Thanks for listening

Wednesday, August 4, 2010

Share the Road: A Rant

I've taken all I can take and I just can't hold this rant in anymore. I know a lot of you are cyclists as well as runners so this may offend you but... Why do cyclists think they own every inch of pavement in the world?? And why are they such a-holes about it?

If I've seen you coming at me on your bike for the last hundred yards and have gotten out of your way you don't have the right to scream at me when you finally get your head out of you ass and looked up when you're 2 feet away. I'm sure you were surprised, but it wasn't my fault. That makes you an a-hole. Actually it makes you an arrogant a-hole.

If you're riding side-by-side with you buddy on a narrow trail where it's common for people to be riding and running in both directions it would be nice if one of you would move over when a running is coming the other way. You don't have to, I will move over to the grass to be sure I don't get tire makes up and down my body, but it would be nice.

I love that you yell "on your left" when you pass me. I really do. But please don't scream it and follow it with an insult to my mother. I'm just running I don't mean to piss you off with my presence.

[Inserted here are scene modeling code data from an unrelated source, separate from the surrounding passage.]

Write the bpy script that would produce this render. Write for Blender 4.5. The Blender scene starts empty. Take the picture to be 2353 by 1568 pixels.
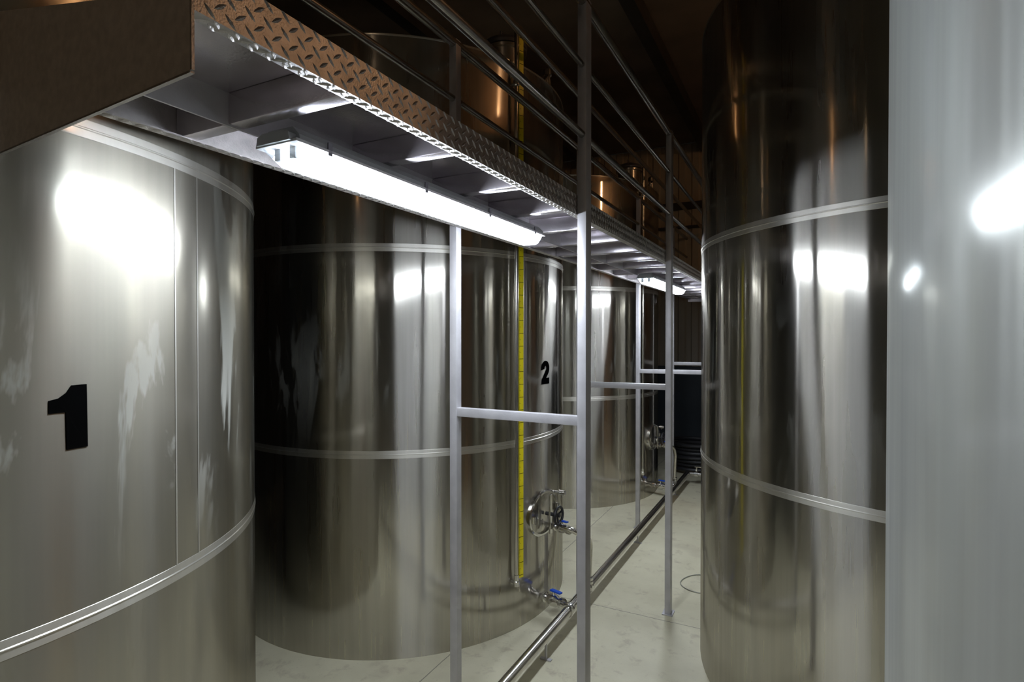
import bpy, bmesh, math, random
from mathutils import Vector, Matrix, geometry
random.seed(7)
PI = math.pi
scn = bpy.context.scene

# ---------------------------------------------------------------- camera, world, exposure
cam_data = bpy.data.cameras.new('camera')
cam = bpy.data.objects.new('camera', cam_data)
scn.collection.objects.link(cam)
cam_data.sensor_width = 36.0
cam_data.lens = 1291.0 / 2353.0 * 36.0
cam_data.clip_start = 0.02
cam.location = (0, 0, 1.65)
cam.rotation_euler = (math.radians(90 - 0.62), 0, math.radians(27.25))
scn.camera = cam
world = bpy.data.worlds.new('world')
world.use_nodes = True
world.node_tree.nodes['Background'].inputs[0].default_value = (0.012, 0.010, 0.008, 1)
world.node_tree.nodes['Background'].inputs[1].default_value = 0.3
scn.world = world
scn.view_settings.view_transform = 'Standard'
scn.view_settings.look = 'None'
scn.view_settings.exposure = 0.0
scn.view_settings.gamma = 1.0
scn.cycles.sample_clamp_indirect = 6.0
scn.cycles.glossy_bounces = 7
scn.cycles.max_bounces = 10
COOL = (0.83, 0.90, 1.0)
WARM = (1.0, 0.54, 0.26)
TUBE_POWER = 56.0       # emission of the fluorescent diffusers
WARM_POWER = 330.0      # emission of the warm high bay bulb
COL = scn.collection

# ---------------------------------------------------------------- helpers
def tag(o, label=None, cat=None, group=None, kind=None):
    if label: o['label'] = label
    if cat: o['category'] = cat
    if group: o['group'] = group
    if kind: o['kind'] = kind
    return o

def empty(name, loc=(0, 0, 0), rz=0.0):
    o = bpy.data.objects.new(name, None)
    COL.objects.link(o)
    o.location = loc
    o.rotation_euler = (0, 0, rz)
    o.empty_display_size = 0.1
    return o

def obj(name, bm, mat, parent=None, smooth=False, angle=None):
    me = bpy.data.meshes.new(name)
    bmesh.ops.recalc_face_normals(bm, faces=bm.faces)
    if smooth:
        for f in bm.faces: f.smooth = True
        a = math.radians(angle or 35)
        for e in bm.edges:
            if len(e.link_faces) == 2 and e.calc_face_angle(0) > a: e.smooth = False
    bm.to_mesh(me); bm.free()
    me.materials.append(mat)
    o = bpy.data.objects.new(name, me)
    COL.objects.link(o)
    if parent: o.parent = parent
    return o

def copy_tree(o, parent=None):
    c = o.copy()
    COL.objects.link(c)
    c.parent = parent
    for ch in list(o.children): copy_tree(ch, c)
    return c

def box(bm, x0, x1, y0, y1, z0, z1, M=None, bevel=0.0):
    vs = [bm.verts.new((x, y, z)) for x in (x0, x1) for y in (y0, y1) for z in (z0, z1)]
    q = [(0, 1, 3, 2), (4, 6, 7, 5), (0, 4, 5, 1), (2, 3, 7, 6), (0, 2, 6, 4), (1, 5, 7, 3)]
    fs = [bm.faces.new([vs[i] for i in f]) for f in q]
    if bevel:
        es = list({e for f in fs for e in f.edges})
        r = bmesh.ops.bevel(bm, geom=es, offset=bevel, segments=2, affect='EDGES', profile=0.6)
        vs = list({v for f in r['faces'] for v in f.verts})
    if M is not None:
        for v in vs: v.co = M @ v.co

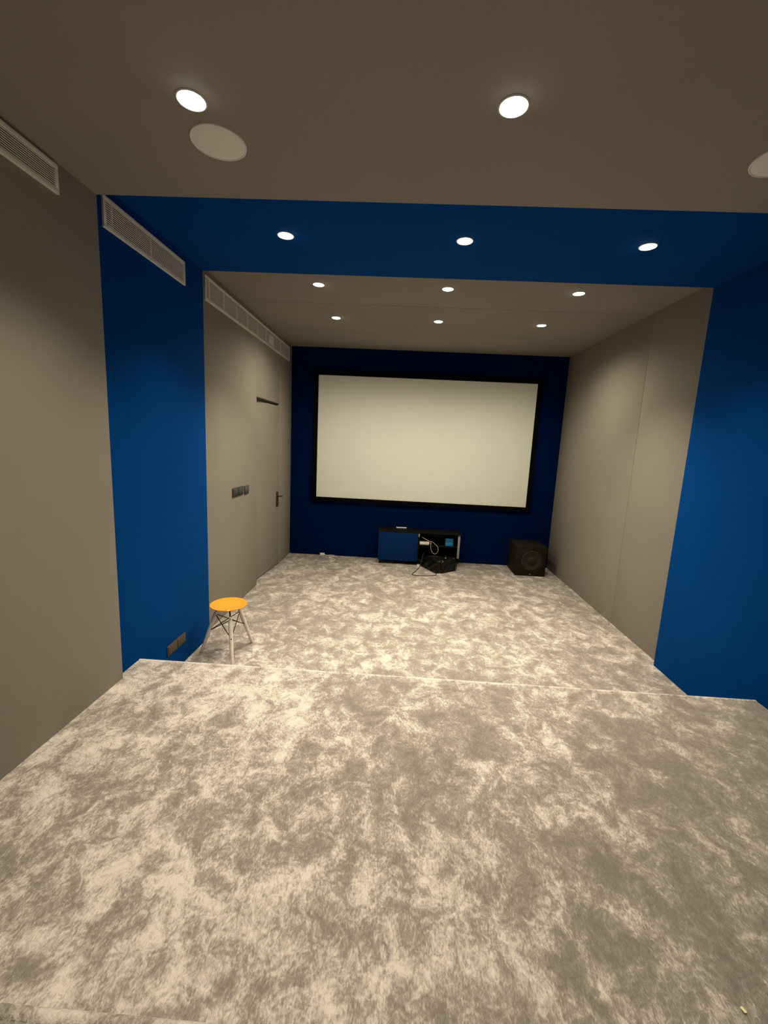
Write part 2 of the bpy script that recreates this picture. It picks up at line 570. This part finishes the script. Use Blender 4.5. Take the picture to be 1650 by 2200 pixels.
# ------------------------------------------------------------------ projection screen
SX0, SX1, SZ0, SZ1 = -1.2513, 1.8536, 0.903, 2.6605
scr = empty('projection_screen', ((SX0 + SX1) / 2, YF, SZ0))
tag(scr, 'large white fixed projection screen with a black velvet frame on the blue wall', 'screen')
ox = (SX0 + SX1) / 2
obj('screen_surface', B(SX0 - 0.01 - ox, SX1 + 0.01 - ox, -0.030, -0.012, -0.01, SZ1 - SZ0 + 0.01), SCREEN, scr)
FW = 0.062
def bar(name, x0, x1, z0, z1):
    o = obj(name, B(x0 - ox, x1 - ox, -0.042, -0.001, z0 - SZ0, z1 - SZ0, bev=0.004), VELVET, scr, True)
    return o
bar('frame_bar', SX0 - FW, SX1 + FW, SZ1, SZ1 + FW)
bar('frame_bar', SX0 - FW, SX1 + FW, SZ0 - FW, SZ0)
bar('frame_bar', SX0 - FW, SX0, SZ0 + 0.0005, SZ1 - 0.0005)
bar('frame_bar', SX1, SX1 + FW, SZ0 + 0.0005, SZ1 - 0.0005)

# ------------------------------------------------------------------ switches and sockets
def plate(name, label, cat, x, y0, y1, z0, z1, m, keys, key_name, key_m, th=0.009):
    root = empty(name, (x, (y0 + y1) / 2, z0))
    tag(root, label, cat)
    h, wd = z1 - z0, y1 - y0
    obj('plate', B(0, th, -wd / 2, wd / 2, 0, h, bev=0.002), m, root, True)
    for k in range(keys):
        a = -wd / 2 + wd * k / keys + 0.008
        b = -wd / 2 + wd * (k + 1) / keys - 0.008
        obj(key_name, B(th - 0.001, th + 0.004, a, b, 0.010, h - 0.010, bev=0.0015), key_m, root, True)
    return root
plate('switch_panel', 'wide dark slate switch panel on the grey wall before the door', 'switch', XLF, 4.090, 4.366, 1.138, 1.228, SLATE, 2, 'rocker', SLATE)
plate('light_switch', 'small square dark switch nearer the door beside the wide panel', 'switch', XLF, 4.402, 4.530, 1.132, 1.222, SLATE2, 1, 'rocker', SLATE2)
so = plate('wall_socket', 'brown double socket plate low on the blue wall by the stool', 'socket', XL, 2.752, 3.002, 0.164, 0.240, UMBER, 2, 'socket_face', UMBER)

# ------------------------------------------------------------------ stool
SXc, SYc = -1.315, 3.167
st = empty('stool', (SXc, SYc, 0.0))
tag(st, 'stool with round orange seat on three whitewashed wooden legs by the blue wall', 'stool')
bm = bmesh.new()
RS = 0.143
lathe(bm, [(0.0, 0.402), (0.05, 0.4025), (0.09, 0.4055), (0.118, 0.412), (0.134, 0.4185), (0.1405, 0.4195), (RS, 0.4165),
           (0.1405, 0.412), (0.131, 0.406), (0.112, 0.398), (0.085, 0.391), (0.05, 0.388), (0.0, 0.387)], 64, cap=False)
obj('seat', bm, ORANGE_SEAT, st, True)
bm = bmesh.new()
lathe(bm, [(0.0, 0.390), (0.075, 0.390), (0.078, 0.386), (0.075, 0.382), (0.0, 0.382)], 32, cap=False)
foot = [Vector((-0.225, -0.010, 0.0)), Vector((0.104, -0.196, 0.0)), Vector((0.120, 0.198, 0.0))]
legs = []
br = bm
for f in foot:
    d = Vector((f.x, f.y, 0)).normalized()
    top = d * 0.098 + Vector((0, 0, 0.352))
    legs.append((f, top))
    rod(br, d * 0.05 + Vector((0, 0, 0.384)), d * 0.096 + Vector((0, 0, 0.372)), 0.006)
    rod(br, d * 0.094 + Vector((0, 0, 0.378)), top, 0.0065)
obj('bracket', br, STEEL_BLACK, st, True)
for f, top in legs:
    ax = top - f
    Ln = ax.length
    bm = bmesh.new()
    prof = [(0.0, 0.002), (0.0105, 0.002), (0.0115, 0.006), (0.0145, Ln * 0.35), (0.0165, Ln * 0.62), (0.0160, Ln * 0.80), (0.0135, Ln * 0.93),
            (0.0105, Ln * 0.985), (0.006, Ln), (0.0, Ln)]
    lathe(bm, prof, 24, align(f, top), cap=False)
    lg = obj('leg', bm, WOOD, st, True)
    d = Vector((f.x, f.y, 0)).normalized()
    for s in (0.945, 0.54):
        c = f + ax * s
        rr = 0.0125 if s > 0.9 else 0.016
        nrm = (d - ax.normalized() * d.dot(ax.normalized())).normalized()
        bm = bmesh.new()
        lathe(bm, [(0.0, 0.0025), (0.0035, 0.0022), (0.0045, 0.0), (0.0045, -0.003)], 14, align(c + nrm * rr, c + nrm * (rr + 1)), cap=False)
        obj('bolt', bm, STEEL_BLACK, lg, True)
for i in range(3):
    for j in range(3):
        if i == j:
            continue
        a = legs[i][0].lerp(legs[i][1], 0.93)
        b = legs[j][0].lerp(legs[j][1], 0.54)
        # keep the two rods of a pair from running through each other
        off = Vector((0, 0, 0.0)) + (a + b).normalized() * (0.003 if i < j else -0.003)
        bm = bmesh.new()
        rod(bm, a.lerp(b, 0.02) + off, a.lerp(b, 0.98) + off, 0.0034, n=10)
        obj('cross_rod', bm, STEEL_BLACK, st, True)

# ------------------------------------------------------------------ media cabinet
CX0, CX1, CY0, CY1, CZ0, CZ1 = -0.275, 0.905, 6.03, 6.285, 0.055, 0.498
cab = empty('media_cabinet', ((CX0 + CX1) / 2, CY1, 0.0))
tag(cab, 'low black media cabinet with a blue door and an open right half under the screen', 'cabinet')
cx, cyy = (CX0 + CX1) / 2, CY1
def cbox(name, m, x0, x1, y0, y1, z0, z1, bev=0.001, label=None, parent=None):
    o = obj(name, B(x0 - cx, x1 - cx, y0 - cyy, y1 - cyy, z0, z1, bev=bev), m, parent or cab, True)
    if label: o['label'] = label
    return o
T = 0.018
cbox('top_board', BLACK_WOOD, CX0 - 0.006, CX1 + 0.004, CY0 - 0.02, CY1, CZ1 - T, CZ1)
cbox('side_panel', BLACK_WOOD, CX0, CX0 + T, CY0, CY1, CZ0, CZ1 - T)
rs = cbox('side_panel', BLACK_WOOD, CX1 - T, CX1, CY0, CY1, CZ0, CZ1 - T)
cbox('edge_strip', PALE_EDGE, CX1 - T - 0.018, CX1 - 0.004, CY0 - 0.006, CY0 - 0.0005, CZ0 + 0.08, CZ1 - T - 0.002, label='pale upright edge of the open side')
cbox('bottom_board', BLACK_WOOD, CX0 + T, CX1 - T, CY0, CY1, CZ0, CZ0 + T)
cbox('back_board', BLACK_WOOD, CX0 + T, CX1 - T, CY1 - 0.008, CY1, CZ0 + T, CZ1 - T)
cbox('divider', BLACK_WOOD, 0.292, 0.310, CY0, CY1 - 0.008, CZ0 + T, CZ1 - T)
cbox('shelf', BLACK_WOOD, 0.310, CX1 - T, CY0 + 0.012, CY1 - 0.008, 0.288, 0.302)
dr = cbox('door', BLUE_DOOR, CX0 - 0.002, 0.294, CY0 - 0.022, CY0 - 0.002, CZ0 + 0.004, CZ1 - T - 0.003, bev=0.002, label='blue cabinet door')
o = obj('hinge', B(0.297 - cx, 0.318 - cx, CY0 - 0.015 - cyy, CY0 - 0.001 - cyy, 0.425, 0.475, bev=0.002), PALE_EDGE, cab, True)
o['label'] = 'pale metal hinge at the door edge'
for lx in (CX0 + 0.02, 0.262, CX1 - 0.045):
    for ly in (CY0 + 0.005, CY1 - 0.045):
        bm = bmesh.new()
        lathe(bm, [(0.0, 0.001), (0.011, 0.001), (0.017, CZ0), (0.0, CZ0)], 16, Matrix.Translation((lx + 0.012 - cx, ly + 0.012 - cyy, 0)), cap=False)
        obj('leg', bm, BLACK_WOOD, cab, True)

# things on, in and before the cabinet
r = empty('remote_control', (0.047, 6.235, CZ1))
tag(r, 'slim white remote lying on top of the black cabinet', 'remote')
obj('body', B(-0.078, 0.078, -0.018, 0.018, 0.0005, 0.016, bev=0.005), WHITE_PLASTIC, r, True)
for k in range(4):
    bm = bmesh.new()
    lathe(bm, [(0.0, 0.0175), (0.005, 0.0172), (0.0055, 0.0155)], 12, Matrix.Translation((-0.05 + 0.03 * k, 0, 0)), cap=False)
    obj('button', bm, SLATE, r, True)
r.rotation_euler = (0, 0, 0.06)

ro = empty('router', (0.392, 6.10, 0.3021))
tag(ro, 'white rounded router box on the open cabinet shelf', 'router')
obj('body', B(-0.072, 0.072, -0.05, 0.05, 0.0005, 0.046, bev=0.012, seg=4), WHITE_PLASTIC, ro, True)
for k in (-1, 1):
    bm = bmesh.new()
    lathe(bm, [(0.0, 0.0), (0.0025, 0.0), (0.0025, 0.001), (0.0, 0.001)], 10, Matrix.Translation((0.03 * k, -0.0502, 0.024)) @ Matrix.Rotation(math.pi / 2, 4, 'X'), cap=False)
    obj('indicator', bm, SLATE, ro)

cc = empty('cable', (0.47, 6.03, 0.30))
tag(cc, 'pale yellow network cable looping out beside the white router', 'cable')
def pz(x, z, y=6.005): return (x - 0.47, y - 6.03, z - 0.30)
bm = bmesh.new()
tube(bm, [pz(0.472, 0.325, 6.09), pz(0.480, 0.331, 6.03), pz(0.487, 0.372, 6.0), pz(0.53, 0.348, 5.99), pz(0.578, 0.302, 5.985), pz(0.590, 0.250, 5.98),
          pz(0.566, 0.205, 5.98), pz(0.530, 0.200, 5.98), pz(0.497, 0.235, 5.985), pz(0.482, 0.300, 5.995), pz(0.480, 0.36, 6.005), pz(0.43, 0.385, 6.02), pz(0.35, 0.42, 6.04)], 0.0030)
obj('cord', bm, YELLOW_CABLE, cc, True)

cbm = empty('card_box', (0.752, 6.10, 0.3021))
tag(cbm, 'small bright blue box on the open cabinet shelf', 'box')
obj('body', B(-0.056, 0.056, -0.03, 0.03, 0.0005, 0.112, bev=0.002), CYAN_CARD, cbm, True)
obj('lid', B(-0.0565, 0.0565, -0.0305, 0.0305, 0.0845, 0.1125, bev=0.002), CYAN_CARD, cbm, True)

# black wrapped box on the carpet
def crumple():
    t = bmesh.new()
    pts = [(0.352, 6.000), (0.545, 5.668), (0.638, 5.690), (0.842, 5.850), (0.872, 5.965), (0.80, 6.000)]
    c = Vector((sum(p[0] for p in pts) / 6, sum(p[1] for p in pts) / 6, 0))
    rings = []
    for z, s in ((0.002, 1.0), (0.05, 0.985), (0.11, 0.95), (0.155, 0.88), (0.175, 0.72)):
        rg = []
        for i in range(6):
            a, b = Vector((*pts[i], 0)), Vector((*pts[(i + 1) % 6], 0))
            for k in range(5):
                p = a.lerp(b, k / 5)
                q = c + (p - c) * s
                j = 0.010 if z > 0.01 else 0.003
                rg.append(t.verts.new((q.x - c.x + random.uniform(-j, j), min(q.y - c.y + random.uniform(-j, j), 6.004 - c.y), z + (random.uniform(-0.010, 0.012) if z > 0.01 else 0))))
        rings.append(rg)
    n = len(rings[0])
    for A, Bq in zip(rings, rings[1:]):
        for k in range(n):
            t.faces.new((A[k], A[(k + 1) % n], Bq[(k + 1) % n], Bq[k]))
    cv = t.verts.new((0, 0, 0.172))
    for k in range(n):
        t.faces.new((rings[-1][k], rings[-1][(k + 1) % n], cv))
    t.faces.new(rings[0][::-1])
    bmesh.ops.recalc_face_normals(t, faces=list(t.faces))
    return t, c
t, c = crumple()
bag = obj('wrapped_box', t, BLACK_PLASTIC, None, False, (c.x, c.y, 0))
tag(bag, 'box wrapped in crumpled black plastic on the carpet before the open cabinet', 'package')
# knot of the wrapping
bm = bmesh.new()
lathe(bm, [(0.0, 0.165), (0.03, 0.168), (0.014, 0.186), (0.022, 0.203), (0.0, 0.196)], 9, Matrix.Translation((0.02, 0.02, 0)), cap=False)
obj('knot', bm, BLACK_PLASTIC, bag)

pc = empty('power_cord', (0.33, 5.8, 0.0))
tag(pc, 'thin black cord looping on the carpet before the blue cabinet door', 'cord')
def fl(x, y, z=0.006): return (x - 0.33, y - 5.8, z)
bm = bmesh.new()
tube(bm, [fl(0.385, 5.985, 0.20), fl(0.362, 5.94, 0.12), fl(0.335, 5.88, 0.03), fl(0.30, 5.80), fl(0.245, 5.64), fl(0.222, 5.56), fl(0.255, 5.525), fl(0.33, 5.515),
          fl(0.43, 5.528), fl(0.51, 5.56), fl(0.545, 5.605), fl(0.55, 5.635, 0.02)], 0.0046)
obj('cord', bm, RUBBER, pc, True)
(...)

I would never write complain about these things if they were isolated incidents. These three things have become common occurrences on my runs where cyclists are common. I like to think that I don't hold hard feelings towards anyone but I must admit that cyclists are not my favorite people. I've gotten to the point where I avoid them and don't like to be around them not just out on the roads. I hate that and I don't want to feel that way.